Getting your Trinity Audio player ready... |
CHP 37. Kurultayından hemen sonra parti içinde bir hareketlenme oldu. CHP eski milletvekili ve cumhurbaşkanı adayı Muharrem İnce’nin parti kuracağı söylentileri ortaya atıldı. İnce çıkan haberin ilk günlerinde öyle bir açıklama yapmadığını söylese de zaman ilerledikçe böyle bir düşüncenin var olduğu ortaya çıktı.
CHP kulislerinden edinile bilgilere göre, CHP yönetiminde iki farklı görüş var. Bunlardan ilki Muharrem İnce’nin parti kurmasına sevinenler ve gitmesi iyi olur diyenler. Bazı parti kurmayları ise, partinin hizip hareketlerinden çok kaybettiğini, muhaliflerin artık bir gücünün kalmadığını ve son kurultaydan sonra parti kurmak dışında varlık gösteremeyeceklerini belirtiyor. Daha önce partiden ayrılan Emine Ülker Tarhan’ın parti kurduğunu ancak başarılı olamadığını belirtiyor. CHP tabanının partiyi bölme girişimlerine sıcak bakmayacağını, bu nedenlerle de İnce’ye bir oy kayması yaşanmayacağını savunuyor.

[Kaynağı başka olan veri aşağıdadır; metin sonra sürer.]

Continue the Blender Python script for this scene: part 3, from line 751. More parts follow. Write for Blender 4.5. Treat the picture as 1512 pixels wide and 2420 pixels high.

Burada CHP yöneticilerinin zamanın ruhu faktörünün farklılık gösterdiğini hesaba katmıyor. Muharrem İnce, bir Emine Ülker Tarhan değil, Kılıçdaroğlu gibi partiye sonradan katılan bir isim… Muharrem İnce, hiçbir şartta Atatürk’ün kurduğu CHP’ye zarar verecek bir kişilik değil. Zaten yaptığı açıklamada, CHP yöneticilerinin algılayamadığı oldukça ince bir politik dil kullandı. Ben, “iktidarı da muhalefeti de beğenmiyorum” diyerek kuracağı partinin hedef kitlesini belirledi.
Türkiye’de her seçim döneminde yapılan kamuoyuna göre %15-25 arasında bir kararsız seçmen var… Bu kararsız seçmen kendilerini temsil edecek bir parti ve lider göremediği için istemeyerek, AKP ve CHP’ ye oy vermek zorunda kalıyor. Muharrem İnce gibi performansı yüksek, liderlik vasfı cumhurbaşkanlığı kampanyasında denenmiş bir kişinin, ben, “iktidarı da muhalefeti de beğenmiyorum” demesindeki hedef kitle CHP ve AKP’ye istemeyerek oy veren kararsız seçmen kitlesidir.
Muharrem İnce hedeflediği bu seçmen kitlesini kuracağı partiye katalize etmesini başarırsa, demokrasimiz açısından önemli bir görev üstleneceği ve ülkenin ve toplumun menfaatleri açısından iktidar hangi parti olursa olsun cumhuriyetin değerlerine sahip çıkacak bir anahtar parti olabilir. Parlamenter demokrasiye de büyük katkısı olur. Kılıçdaroğlu ve Erdoğan’a kızarak oy vermeyeceğini söyleyenlerin oyunu almak CHP’yi bölmez, zarar vermez. Bilakis parlamenter demokrasiye geçmeye katkı yapar.